■ WRITTEN EXERCISE ■
Set down the data below without change, skipping the pictures it holds.

■ MATERIAL TO PROCESS ■
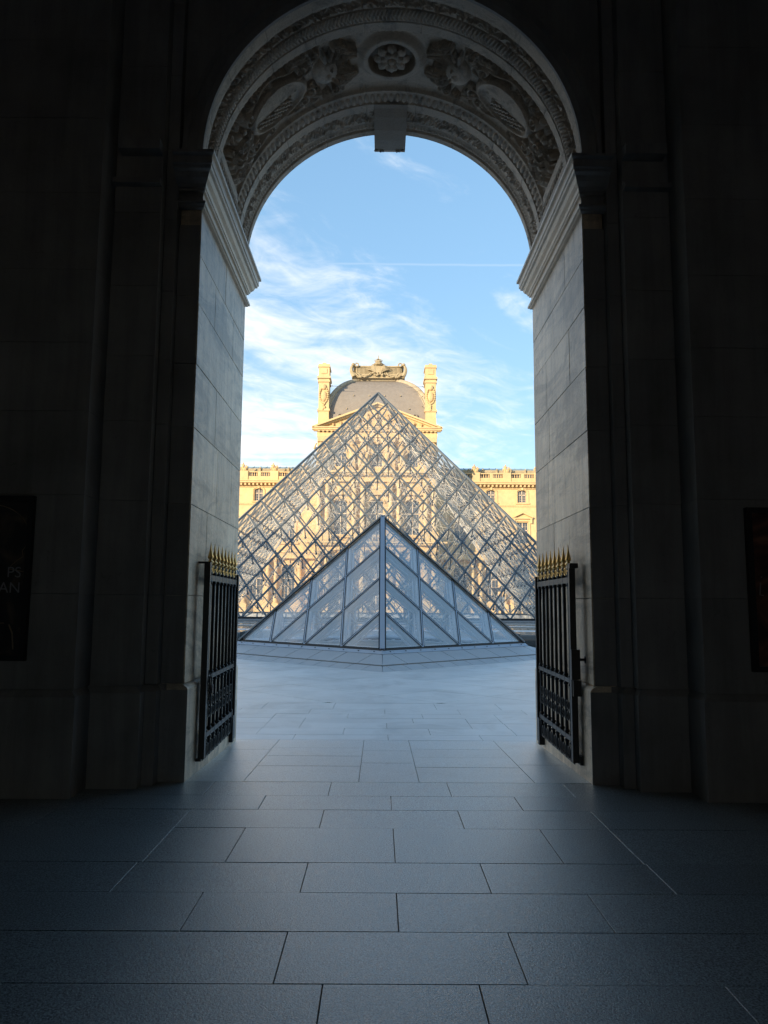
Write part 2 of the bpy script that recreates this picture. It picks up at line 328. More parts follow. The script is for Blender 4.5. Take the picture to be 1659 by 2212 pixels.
# courtyard slabs laid at 45 degrees
def clip(poly, f):
    out = []
    for i in range(len(poly)):
        p, q = poly[i], poly[(i + 1) % len(poly)]; a, b_ = f(p), f(q)
        if a >= 0: out.append(p)
        if (a >= 0) != (b_ >= 0): t = a / (a - b_); out.append((p[0] + t * (q[0] - p[0]), p[1] + t * (q[1] - p[1])))
    return out
PCX, PCY, PR = .09, 24.5, 6.0
ug = 13.9; vg = 13.7; stp = 1.85
def rad(p): return abs(p[0] - PCX) + abs(p[1] - PCY)
for i in range(-4, 14):
    for j in range(-4, 14):
        u0, v0 = ug + i * stp, vg + j * stp; g2 = .008
        c = [((a - b_) / 2, (a + b_) / 2) for a, b_ in ((u0 + g2, v0 + g2), (u0 + stp - g2, v0 + g2), (u0 + stp - g2, v0 + stp - g2), (u0 + g2, v0 + stp - g2))]
        cx_, cy_ = sum(p[0] for p in c) / 4, sum(p[1] for p in c) / 4
        if abs(cx_) > .24 * cy_ + 1.6 or cy_ > 27: continue
        if max(rad(p) for p in c) < PR - .1: continue
        pc = clip(c, lambda p: p[1] - 12.777) if abs(cx_) < 3.9 else clip(c, lambda p: p[1] - 9.4)
        if len(pc) < 3: continue
        if abs(cx_) >= 2.2 and cy_ < 13.9:
            pc = clip(pc, (lambda p: p[0] - 3.107) if cx_ > 0 else (lambda p: -2.907 - p[0])) if cy_ < 12.7 else pc
            if len(pc) < 3: continue
        dz = random.uniform(-.001, .001)
        area = abs(sum(pc[k][0] * pc[(k + 1) % len(pc)][1] - pc[(k + 1) % len(pc)][0] * pc[k][1] for k in range(len(pc)))) / 2
        if area < .02: continue
        pc = [p for p in pc]
        if sum(pc[k][0] * pc[(k + 1) % len(pc)][1] - pc[(k + 1) % len(pc)][0] * pc[k][1] for k in range(len(pc))) < 0: pc.reverse()
        ob('paving_slab', MB().slab(pc, -.04 + dz, dz, .004), 'court', yard)
ob('joint_bed', MB().box(-14, 14, 9.3, 27, -.045, -.028), 'gap', yard)

# ================================================================ GATEWAY BUILDING
wing = empty('palace_wing', 'dark stone gateway building whose carved arch frames the courtyard', 'building')
# --- mass of the building around the passage (its height decides where the morning shade falls)
m = MB()
m.box(-260, -6.0, -27, YF, -.05, 22.5); m.box(6.2, 140, -27, YF, -.05, 22.5)
m.box(-6.0, 6.2, -26.6, YF, 9.6, 22.5); m.box(-6.0, -2.3, -27, -26.6, -.05, 22.5); m.box(2.5, 6.2, -27, -26.6, -.05, 22.5); m.box(-2.3, 2.5, -27, -26.6, 6.6, 22.5)
m.add([(-260, -27, 22.5), (140, -27, 22.5), (140, YF, 22.5), (-260, YF, 22.5), (-260, -2.4, 27), (140, -2.4, 27)], [(0, 1, 5, 4), (2, 3, 4, 5), (0, 4, 3), (1, 2, 5)])
ob('outer_mass', m, 'stone', wing)
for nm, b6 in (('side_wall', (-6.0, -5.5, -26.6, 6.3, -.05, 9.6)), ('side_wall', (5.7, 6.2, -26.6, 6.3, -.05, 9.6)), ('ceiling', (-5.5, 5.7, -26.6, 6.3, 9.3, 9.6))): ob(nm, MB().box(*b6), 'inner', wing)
# --- front wall (towards the viewer), arch cut out
def arch_faces(mb, y, x0, x1, ztop, r=RV, zs=ZS, hw=RV, zb=ZI, flip=False, n=48):
    arc = [(XC + r * cos(pi * i / n), zs + r * sin(pi * i / n)) for i in range(n + 1)]
    def outer(i):
        a = pi * i / n; c, s_ = cos(a), sin(a); tx = ((x1 - XC) if c > 0 else (XC - x0)) / max(abs(c), 1e-6); tz = (ztop - zs) / max(s_, 1e-6); t = min(tx, tz); return (XC + t * c, zs + t * s_)
    out = [outer(i) for i in range(n + 1)]
    for i in range(n):
        q = [(arc[i][0], y, arc[i][1]), (out[i][0], y, out[i][1]), (out[i + 1][0], y, out[i + 1][1]), (arc[i + 1][0], y, arc[i + 1][1])]
        pts = q if not flip else q[::-1]; mb.add(pts, [(0, 1, 2, 3)])
    for cx_ in (x0, x1):   # corner fill
        pass
    ca = [(x1, ztop), (x0, ztop)]
    for k, (X, Z) in enumerate(ca):
        idx = [i for i in range(n) if (abs(out[i][1] - ztop) < 1e-6) != (abs(out[i + 1][1] - ztop) < 1e-6) and ((out[i][0] > XC) == (k == 0))]
        for i in idx: mb.add([(out[i][0], y, out[i][1]), (X, y, Z), (out[i + 1][0], y, out[i + 1][1])], [(0, 1, 2)])
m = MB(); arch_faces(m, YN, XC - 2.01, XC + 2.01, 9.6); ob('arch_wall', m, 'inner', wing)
m = MB(); arch_faces(m, YF + .05, XC - 6.1, XC + 6.1, 9.7); ob('outer_arch_wall', m, 'stone', wing)
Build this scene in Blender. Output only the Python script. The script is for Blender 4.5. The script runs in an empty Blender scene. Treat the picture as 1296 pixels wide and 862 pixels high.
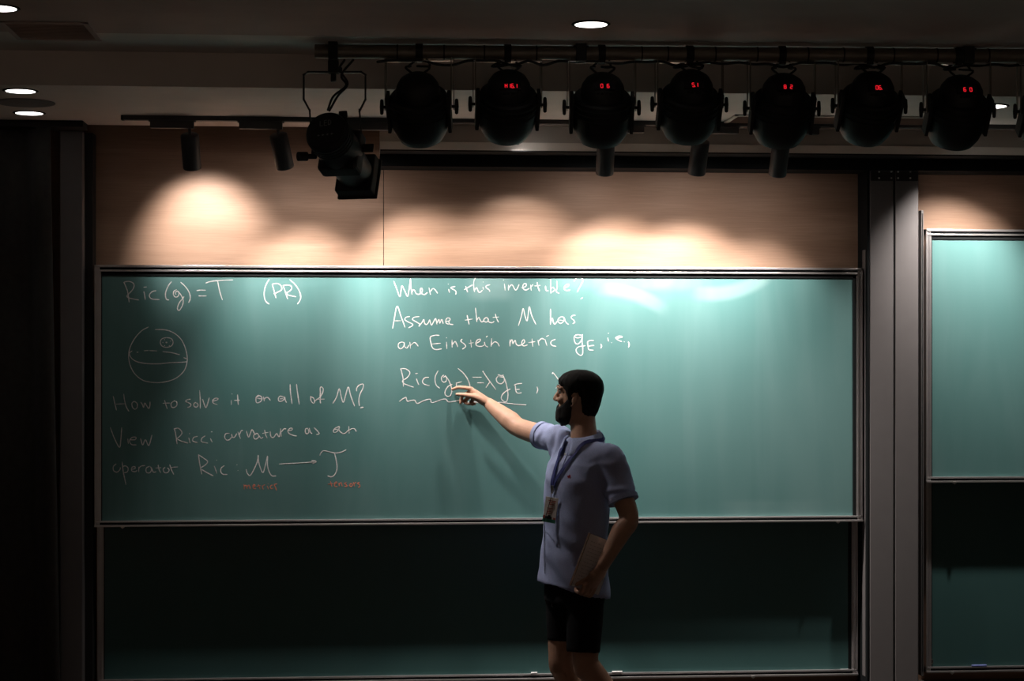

■ COMPLETE OUTPUT ■
Write part 2 of the bpy script that recreates this picture. It picks up at line 328. More parts follow. The script is for Blender 4.5. Take the picture to be 1659 by 2212 pixels.
# courtyard slabs laid at 45 degrees
def clip(poly, f):
    out = []
    for i in range(len(poly)):
        p, q = poly[i], poly[(i + 1) % len(poly)]; a, b_ = f(p), f(q)
        if a >= 0: out.append(p)
        if (a >= 0) != (b_ >= 0): t = a / (a - b_); out.append((p[0] + t * (q[0] - p[0]), p[1] + t * (q[1] - p[1])))
    return out
PCX, PCY, PR = .09, 24.5, 6.0
ug = 13.9; vg = 13.7; stp = 1.85
def rad(p): return abs(p[0] - PCX) + abs(p[1] - PCY)
for i in range(-4, 14):
    for j in range(-4, 14):
        u0, v0 = ug + i * stp, vg + j * stp; g2 = .008
        c = [((a - b_) / 2, (a + b_) / 2) for a, b_ in ((u0 + g2, v0 + g2), (u0 + stp - g2, v0 + g2), (u0 + stp - g2, v0 + stp - g2), (u0 + g2, v0 + stp - g2))]
        cx_, cy_ = sum(p[0] for p in c) / 4, sum(p[1] for p in c) / 4
        if abs(cx_) > .24 * cy_ + 1.6 or cy_ > 27: continue
        if max(rad(p) for p in c) < PR - .1: continue
        pc = clip(c, lambda p: p[1] - 12.777) if abs(cx_) < 3.9 else clip(c, lambda p: p[1] - 9.4)
        if len(pc) < 3: continue
        if abs(cx_) >= 2.2 and cy_ < 13.9:
            pc = clip(pc, (lambda p: p[0] - 3.107) if cx_ > 0 else (lambda p: -2.907 - p[0])) if cy_ < 12.7 else pc
            if len(pc) < 3: continue
        dz = random.uniform(-.001, .001)
        area = abs(sum(pc[k][0] * pc[(k + 1) % len(pc)][1] - pc[(k + 1) % len(pc)][0] * pc[k][1] for k in range(len(pc)))) / 2
        if area < .02: continue
        pc = [p for p in pc]
        if sum(pc[k][0] * pc[(k + 1) % len(pc)][1] - pc[(k + 1) % len(pc)][0] * pc[k][1] for k in range(len(pc))) < 0: pc.reverse()
        ob('paving_slab', MB().slab(pc, -.04 + dz, dz, .004), 'court', yard)
ob('joint_bed', MB().box(-14, 14, 9.3, 27, -.045, -.028), 'gap', yard)

# ================================================================ GATEWAY BUILDING
wing = empty('palace_wing', 'dark stone gateway building whose carved arch frames the courtyard', 'building')
# --- mass of the building around the passage (its height decides where the morning shade falls)
m = MB()
m.box(-260, -6.0, -27, YF, -.05, 22.5); m.box(6.2, 140, -27, YF, -.05, 22.5)
m.box(-6.0, 6.2, -26.6, YF, 9.6, 22.5); m.box(-6.0, -2.3, -27, -26.6, -.05, 22.5); m.box(2.5, 6.2, -27, -26.6, -.05, 22.5); m.box(-2.3, 2.5, -27, -26.6, 6.6, 22.5)
m.add([(-260, -27, 22.5), (140, -27, 22.5), (140, YF, 22.5), (-260, YF, 22.5), (-260, -2.4, 27), (140, -2.4, 27)], [(0, 1, 5, 4), (2, 3, 4, 5), (0, 4, 3), (1, 2, 5)])
ob('outer_mass', m, 'stone', wing)
for nm, b6 in (('side_wall', (-6.0, -5.5, -26.6, 6.3, -.05, 9.6)), ('side_wall', (5.7, 6.2, -26.6, 6.3, -.05, 9.6)), ('ceiling', (-5.5, 5.7, -26.6, 6.3, 9.3, 9.6))): ob(nm, MB().box(*b6), 'inner', wing)
# --- front wall (towards the viewer), arch cut out
def arch_faces(mb, y, x0, x1, ztop, r=RV, zs=ZS, hw=RV, zb=ZI, flip=False, n=48):
    arc = [(XC + r * cos(pi * i / n), zs + r * sin(pi * i / n)) for i in range(n + 1)]
    def outer(i):
        a = pi * i / n; c, s_ = cos(a), sin(a); tx = ((x1 - XC) if c > 0 else (XC - x0)) / max(abs(c), 1e-6); tz = (ztop - zs) / max(s_, 1e-6); t = min(tx, tz); return (XC + t * c, zs + t * s_)
    out = [outer(i) for i in range(n + 1)]
    for i in range(n):
        q = [(arc[i][0], y, arc[i][1]), (out[i][0], y, out[i][1]), (out[i + 1][0], y, out[i + 1][1]), (arc[i + 1][0], y, arc[i + 1][1])]
        pts = q if not flip else q[::-1]; mb.add(pts, [(0, 1, 2, 3)])
    for cx_ in (x0, x1):   # corner fill
        pass
    ca = [(x1, ztop), (x0, ztop)]
    for k, (X, Z) in enumerate(ca):
        idx = [i for i in range(n) if (abs(out[i][1] - ztop) < 1e-6) != (abs(out[i + 1][1] - ztop) < 1e-6) and ((out[i][0] > XC) == (k == 0))]
        for i in idx: mb.add([(out[i][0], y, out[i][1]), (X, y, Z), (out[i + 1][0], y, out[i + 1][1])], [(0, 1, 2)])
m = MB(); arch_faces(m, YN, XC - 2.01, XC + 2.01, 9.6); ob('arch_wall', m, 'inner', wing)
m = MB(); arch_faces(m, YF + .05, XC - 6.1, XC + 6.1, 9.7); ob('outer_arch_wall', m, 'stone', wing)
Build this scene in Blender. Output only the Python script. The script is for Blender 4.5. The script runs in an empty Blender scene. Treat the picture as 1296 pixels wide and 862 pixels high.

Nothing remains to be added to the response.